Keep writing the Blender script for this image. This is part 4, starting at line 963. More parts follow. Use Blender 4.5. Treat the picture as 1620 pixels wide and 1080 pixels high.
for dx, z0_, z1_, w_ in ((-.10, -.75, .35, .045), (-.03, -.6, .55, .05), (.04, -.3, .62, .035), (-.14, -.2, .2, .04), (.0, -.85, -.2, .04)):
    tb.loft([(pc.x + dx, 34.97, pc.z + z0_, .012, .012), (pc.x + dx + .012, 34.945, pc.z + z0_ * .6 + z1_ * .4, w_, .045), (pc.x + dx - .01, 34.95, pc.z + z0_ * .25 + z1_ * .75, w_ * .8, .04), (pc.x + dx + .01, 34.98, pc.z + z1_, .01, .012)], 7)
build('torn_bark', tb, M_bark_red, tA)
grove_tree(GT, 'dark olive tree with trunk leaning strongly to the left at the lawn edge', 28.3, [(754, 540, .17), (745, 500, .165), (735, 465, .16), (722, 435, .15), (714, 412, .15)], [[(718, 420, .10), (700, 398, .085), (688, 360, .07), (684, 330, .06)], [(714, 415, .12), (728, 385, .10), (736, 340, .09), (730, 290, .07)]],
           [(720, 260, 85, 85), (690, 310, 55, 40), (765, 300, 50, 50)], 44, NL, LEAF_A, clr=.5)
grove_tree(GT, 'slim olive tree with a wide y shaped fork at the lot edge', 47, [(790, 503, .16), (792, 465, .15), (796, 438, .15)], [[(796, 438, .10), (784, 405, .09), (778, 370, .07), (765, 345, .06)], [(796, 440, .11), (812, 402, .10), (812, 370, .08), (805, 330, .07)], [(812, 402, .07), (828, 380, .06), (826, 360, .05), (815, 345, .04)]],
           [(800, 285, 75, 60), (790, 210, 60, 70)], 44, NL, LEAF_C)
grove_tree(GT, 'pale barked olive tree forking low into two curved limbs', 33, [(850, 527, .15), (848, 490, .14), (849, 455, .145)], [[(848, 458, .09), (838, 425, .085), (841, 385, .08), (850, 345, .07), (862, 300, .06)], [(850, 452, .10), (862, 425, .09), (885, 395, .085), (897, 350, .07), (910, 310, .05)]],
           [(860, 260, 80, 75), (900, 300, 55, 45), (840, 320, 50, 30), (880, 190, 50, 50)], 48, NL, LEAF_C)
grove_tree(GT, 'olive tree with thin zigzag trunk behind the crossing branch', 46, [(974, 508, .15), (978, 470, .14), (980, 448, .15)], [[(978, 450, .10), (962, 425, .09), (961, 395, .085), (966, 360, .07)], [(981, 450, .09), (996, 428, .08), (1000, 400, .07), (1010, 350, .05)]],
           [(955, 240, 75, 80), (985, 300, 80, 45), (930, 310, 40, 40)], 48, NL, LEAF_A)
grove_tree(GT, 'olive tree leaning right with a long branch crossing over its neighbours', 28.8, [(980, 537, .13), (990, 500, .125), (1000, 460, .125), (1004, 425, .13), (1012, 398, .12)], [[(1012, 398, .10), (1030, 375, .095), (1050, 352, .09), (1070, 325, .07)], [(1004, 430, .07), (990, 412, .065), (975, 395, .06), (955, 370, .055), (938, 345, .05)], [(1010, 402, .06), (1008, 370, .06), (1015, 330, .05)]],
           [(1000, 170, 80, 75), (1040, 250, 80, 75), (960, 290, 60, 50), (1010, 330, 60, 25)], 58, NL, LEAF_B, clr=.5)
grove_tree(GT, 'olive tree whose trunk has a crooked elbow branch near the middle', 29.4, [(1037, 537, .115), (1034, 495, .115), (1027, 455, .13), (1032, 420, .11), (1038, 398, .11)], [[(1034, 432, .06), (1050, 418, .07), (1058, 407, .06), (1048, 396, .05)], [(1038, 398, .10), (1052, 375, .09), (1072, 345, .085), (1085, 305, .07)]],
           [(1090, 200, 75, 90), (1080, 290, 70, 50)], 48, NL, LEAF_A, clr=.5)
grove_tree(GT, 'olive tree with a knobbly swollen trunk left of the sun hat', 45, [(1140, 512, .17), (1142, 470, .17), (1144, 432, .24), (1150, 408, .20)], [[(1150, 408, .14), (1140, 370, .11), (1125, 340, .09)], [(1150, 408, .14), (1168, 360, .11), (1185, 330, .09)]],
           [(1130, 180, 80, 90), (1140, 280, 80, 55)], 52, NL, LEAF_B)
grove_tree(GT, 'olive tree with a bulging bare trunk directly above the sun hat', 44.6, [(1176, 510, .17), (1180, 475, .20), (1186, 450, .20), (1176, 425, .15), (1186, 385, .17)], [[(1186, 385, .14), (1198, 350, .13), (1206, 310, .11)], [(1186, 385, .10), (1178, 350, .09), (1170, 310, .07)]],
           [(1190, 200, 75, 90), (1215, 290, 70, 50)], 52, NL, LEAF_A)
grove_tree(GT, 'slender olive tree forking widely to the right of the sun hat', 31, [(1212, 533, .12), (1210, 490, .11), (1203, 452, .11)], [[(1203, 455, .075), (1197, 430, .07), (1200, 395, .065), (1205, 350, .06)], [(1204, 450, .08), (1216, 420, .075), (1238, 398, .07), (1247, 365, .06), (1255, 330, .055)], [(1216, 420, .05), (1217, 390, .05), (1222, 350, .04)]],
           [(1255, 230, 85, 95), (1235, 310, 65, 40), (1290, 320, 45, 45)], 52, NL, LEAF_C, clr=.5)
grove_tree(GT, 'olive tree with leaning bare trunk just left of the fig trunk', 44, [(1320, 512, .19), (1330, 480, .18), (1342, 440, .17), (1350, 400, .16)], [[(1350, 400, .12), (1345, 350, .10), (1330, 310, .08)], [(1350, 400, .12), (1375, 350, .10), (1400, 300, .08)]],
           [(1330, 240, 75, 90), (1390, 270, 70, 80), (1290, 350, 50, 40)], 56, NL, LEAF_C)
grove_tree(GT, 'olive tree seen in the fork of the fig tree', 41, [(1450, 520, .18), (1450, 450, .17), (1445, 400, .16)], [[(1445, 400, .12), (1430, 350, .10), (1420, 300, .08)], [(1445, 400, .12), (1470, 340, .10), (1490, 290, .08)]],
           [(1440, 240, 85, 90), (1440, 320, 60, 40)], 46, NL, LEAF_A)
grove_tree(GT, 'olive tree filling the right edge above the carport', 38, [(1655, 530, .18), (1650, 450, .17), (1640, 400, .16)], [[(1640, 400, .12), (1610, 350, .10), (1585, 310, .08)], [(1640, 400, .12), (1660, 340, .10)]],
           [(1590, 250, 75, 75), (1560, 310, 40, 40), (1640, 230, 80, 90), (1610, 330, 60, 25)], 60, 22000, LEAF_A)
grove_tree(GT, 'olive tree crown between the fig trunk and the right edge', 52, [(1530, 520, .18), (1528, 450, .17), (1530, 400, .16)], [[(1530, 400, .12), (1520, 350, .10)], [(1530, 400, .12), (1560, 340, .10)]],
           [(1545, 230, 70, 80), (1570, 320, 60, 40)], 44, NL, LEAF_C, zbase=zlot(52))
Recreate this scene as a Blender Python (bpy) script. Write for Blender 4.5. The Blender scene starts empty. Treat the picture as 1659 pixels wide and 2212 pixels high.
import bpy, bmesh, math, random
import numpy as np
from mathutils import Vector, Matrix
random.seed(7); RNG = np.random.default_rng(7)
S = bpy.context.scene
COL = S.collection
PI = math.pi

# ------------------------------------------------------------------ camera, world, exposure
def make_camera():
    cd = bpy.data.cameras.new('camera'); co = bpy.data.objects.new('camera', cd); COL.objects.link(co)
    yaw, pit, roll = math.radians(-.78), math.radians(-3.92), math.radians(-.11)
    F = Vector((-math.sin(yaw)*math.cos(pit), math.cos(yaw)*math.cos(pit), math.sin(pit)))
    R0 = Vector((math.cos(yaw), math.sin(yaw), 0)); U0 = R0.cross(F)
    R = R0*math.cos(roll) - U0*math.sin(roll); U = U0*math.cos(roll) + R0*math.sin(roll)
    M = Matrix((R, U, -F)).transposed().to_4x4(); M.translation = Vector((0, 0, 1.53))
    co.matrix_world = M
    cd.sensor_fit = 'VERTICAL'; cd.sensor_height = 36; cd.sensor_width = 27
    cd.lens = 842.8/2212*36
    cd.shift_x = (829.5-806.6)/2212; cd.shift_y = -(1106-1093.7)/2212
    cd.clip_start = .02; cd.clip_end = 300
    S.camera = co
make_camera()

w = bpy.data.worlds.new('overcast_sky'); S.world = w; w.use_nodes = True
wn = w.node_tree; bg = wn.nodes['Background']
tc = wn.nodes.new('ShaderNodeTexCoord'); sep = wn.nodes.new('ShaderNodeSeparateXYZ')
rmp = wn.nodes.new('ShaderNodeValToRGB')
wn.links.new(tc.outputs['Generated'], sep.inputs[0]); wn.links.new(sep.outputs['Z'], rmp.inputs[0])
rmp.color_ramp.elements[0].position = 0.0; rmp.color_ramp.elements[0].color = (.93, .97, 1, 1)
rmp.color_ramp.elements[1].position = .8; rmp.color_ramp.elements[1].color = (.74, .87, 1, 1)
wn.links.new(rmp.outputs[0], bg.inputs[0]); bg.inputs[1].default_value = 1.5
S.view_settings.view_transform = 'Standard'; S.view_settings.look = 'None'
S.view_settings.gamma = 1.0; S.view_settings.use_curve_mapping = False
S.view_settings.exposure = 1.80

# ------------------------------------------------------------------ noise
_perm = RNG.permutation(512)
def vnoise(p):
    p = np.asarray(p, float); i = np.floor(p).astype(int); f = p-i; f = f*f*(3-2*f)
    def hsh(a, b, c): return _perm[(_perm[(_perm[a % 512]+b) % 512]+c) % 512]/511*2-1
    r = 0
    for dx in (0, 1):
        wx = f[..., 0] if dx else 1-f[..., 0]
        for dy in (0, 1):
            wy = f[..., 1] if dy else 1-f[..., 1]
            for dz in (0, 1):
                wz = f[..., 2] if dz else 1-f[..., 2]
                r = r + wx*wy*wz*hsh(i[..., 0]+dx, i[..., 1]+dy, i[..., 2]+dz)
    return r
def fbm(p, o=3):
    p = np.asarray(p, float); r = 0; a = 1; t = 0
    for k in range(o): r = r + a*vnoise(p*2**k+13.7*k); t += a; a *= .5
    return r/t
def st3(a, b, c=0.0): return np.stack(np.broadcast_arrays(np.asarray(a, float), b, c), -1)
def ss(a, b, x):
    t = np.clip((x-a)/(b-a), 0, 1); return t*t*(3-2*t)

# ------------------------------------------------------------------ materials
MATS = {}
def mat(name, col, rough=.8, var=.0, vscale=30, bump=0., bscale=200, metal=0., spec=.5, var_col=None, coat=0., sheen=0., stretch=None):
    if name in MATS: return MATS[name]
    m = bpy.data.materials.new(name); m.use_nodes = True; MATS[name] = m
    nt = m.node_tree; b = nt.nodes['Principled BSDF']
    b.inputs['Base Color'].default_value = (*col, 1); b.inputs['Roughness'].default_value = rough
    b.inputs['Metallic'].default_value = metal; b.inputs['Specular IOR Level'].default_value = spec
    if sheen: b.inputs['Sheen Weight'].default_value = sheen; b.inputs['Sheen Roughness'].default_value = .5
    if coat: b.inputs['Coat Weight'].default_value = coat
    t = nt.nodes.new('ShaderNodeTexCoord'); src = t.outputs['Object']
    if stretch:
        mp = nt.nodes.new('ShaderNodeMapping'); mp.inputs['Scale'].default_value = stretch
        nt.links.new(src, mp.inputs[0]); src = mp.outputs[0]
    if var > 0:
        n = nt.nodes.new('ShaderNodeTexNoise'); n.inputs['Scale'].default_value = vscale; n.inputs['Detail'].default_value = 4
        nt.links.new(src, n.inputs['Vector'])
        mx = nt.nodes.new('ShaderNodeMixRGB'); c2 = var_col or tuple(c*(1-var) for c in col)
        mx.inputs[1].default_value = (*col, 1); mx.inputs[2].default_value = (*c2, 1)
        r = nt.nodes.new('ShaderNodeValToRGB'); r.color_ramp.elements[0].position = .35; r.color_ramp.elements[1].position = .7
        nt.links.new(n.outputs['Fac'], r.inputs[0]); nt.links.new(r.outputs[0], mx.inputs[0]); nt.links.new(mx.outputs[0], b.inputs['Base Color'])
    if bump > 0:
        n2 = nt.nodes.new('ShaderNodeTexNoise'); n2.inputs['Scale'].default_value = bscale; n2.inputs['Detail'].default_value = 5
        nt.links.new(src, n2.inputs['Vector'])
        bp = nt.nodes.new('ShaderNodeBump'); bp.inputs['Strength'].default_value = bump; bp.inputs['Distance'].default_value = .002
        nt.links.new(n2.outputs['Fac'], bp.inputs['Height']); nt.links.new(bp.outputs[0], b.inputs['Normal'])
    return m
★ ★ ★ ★
YOUR INSTRUCTIONS = From the line with "Recreate this scene" through the line with "PI = math.pi", set down every line exactly and nothing besides.

OUTPUT FOR THIS EXERCISE =
Recreate this scene as a Blender Python (bpy) script. Write for Blender 4.5. The Blender scene starts empty. Treat the picture as 1659 pixels wide and 2212 pixels high.
import bpy, bmesh, math, random
import numpy as np
from mathutils import Vector, Matrix
random.seed(7); RNG = np.random.default_rng(7)
S = bpy.context.scene
COL = S.collection
PI = math.pi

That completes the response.